I have lived in the South all my life, and I think you are making a mountain out of a molehill. This was a random event -- I am sure that before this election season is over, we will also see instances of McCain being publicly trashed. When that happens, will you ascribe it to white rage because the McCains adopted a nonwhite child? Yes, there will always be haters -- but in my opinion they are proportionally spread among races, sexes, ages, classes, political persuasions, and regions of America.

Jennifer said...

TR,
Thanks for this post--especially the last part about calling on white people, especially white women, to talk about race and racism, as this topic is hitting us square in the face in various forms (and forums) right now. I think we NEED more conversations about race, especially from white Americans and from white allies who want to work on an anti-racist agenda.

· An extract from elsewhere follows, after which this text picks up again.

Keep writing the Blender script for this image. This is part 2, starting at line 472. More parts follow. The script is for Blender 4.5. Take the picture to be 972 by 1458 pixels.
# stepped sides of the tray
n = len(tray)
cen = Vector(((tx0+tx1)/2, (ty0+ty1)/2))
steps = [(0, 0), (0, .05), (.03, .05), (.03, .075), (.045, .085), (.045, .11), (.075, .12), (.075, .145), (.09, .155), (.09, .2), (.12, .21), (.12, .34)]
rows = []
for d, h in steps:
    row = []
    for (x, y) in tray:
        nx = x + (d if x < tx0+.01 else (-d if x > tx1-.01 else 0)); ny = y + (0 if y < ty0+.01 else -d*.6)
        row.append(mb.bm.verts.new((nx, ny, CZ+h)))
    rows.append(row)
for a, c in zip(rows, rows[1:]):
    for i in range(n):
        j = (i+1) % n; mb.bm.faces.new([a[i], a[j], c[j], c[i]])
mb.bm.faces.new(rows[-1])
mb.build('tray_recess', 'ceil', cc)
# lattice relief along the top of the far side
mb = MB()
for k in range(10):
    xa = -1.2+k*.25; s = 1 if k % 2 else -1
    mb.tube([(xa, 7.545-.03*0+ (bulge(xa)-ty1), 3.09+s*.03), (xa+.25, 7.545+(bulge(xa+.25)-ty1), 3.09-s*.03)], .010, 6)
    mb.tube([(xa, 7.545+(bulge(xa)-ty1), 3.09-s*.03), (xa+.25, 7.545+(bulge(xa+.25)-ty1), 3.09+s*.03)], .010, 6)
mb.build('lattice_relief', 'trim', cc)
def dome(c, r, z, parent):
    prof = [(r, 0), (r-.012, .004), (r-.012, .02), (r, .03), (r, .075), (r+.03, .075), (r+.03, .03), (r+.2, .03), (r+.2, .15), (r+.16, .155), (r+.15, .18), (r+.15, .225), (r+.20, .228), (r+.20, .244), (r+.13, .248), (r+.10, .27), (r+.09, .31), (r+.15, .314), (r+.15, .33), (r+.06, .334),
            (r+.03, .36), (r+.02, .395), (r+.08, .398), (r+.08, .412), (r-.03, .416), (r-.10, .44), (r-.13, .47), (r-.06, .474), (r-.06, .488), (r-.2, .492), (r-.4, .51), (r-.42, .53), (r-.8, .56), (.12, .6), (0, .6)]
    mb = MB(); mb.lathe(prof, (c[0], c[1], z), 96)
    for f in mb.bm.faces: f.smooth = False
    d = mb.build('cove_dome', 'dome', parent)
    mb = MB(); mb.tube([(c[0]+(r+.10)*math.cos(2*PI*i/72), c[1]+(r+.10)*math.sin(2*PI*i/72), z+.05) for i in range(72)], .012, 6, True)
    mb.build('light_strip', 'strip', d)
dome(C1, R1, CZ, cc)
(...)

Now, I have to politely disagree with the comment by "anonymous." As a recent transplant to "the South" and as someone in a relationship with a Southern man and his Southern family (who are all yellow dog Democrats who have been involved in state politics in the Democratic party for decades--and they are all predicting a heap of nastiness with respect to racist ads and Obama) I can tell you that I have found a difference in the culture of racism here in "The South" versus "The West" (or maybe specifically CA) and New England (spec. VT and MA).

I'm not trying to say that people in the South are more racist than people in other places , but the airing of it in public and the social acceptability in certain circles is what strikes me as markedly different.

And I'd say that while I am learning to appreciate the subtle differences of region in the various ex-confederate state that comprise "the South" there is a cultural attitude, based in history, no doubt, that permeates this region. I KNOW I'm not in Boston or in San Francisco--and I've spent my adult life in various small college towns, but life in my particular small SOUTHERN college town is distinctly different.

Andi said...

As a Southerner, I'm going to stay out of the debate about whether the South is more racist than other parts of the country. I'm kind of tired of that debate since the U.S. as a whole operates as a racist system (although I see your point wholly here), but I will say that I absolutely agree that people need to talk about racism and race. Until we can say openly what we feel quietly, then we can't move forward. And perhaps, that's the difference between the forms of racism in various parts of our country.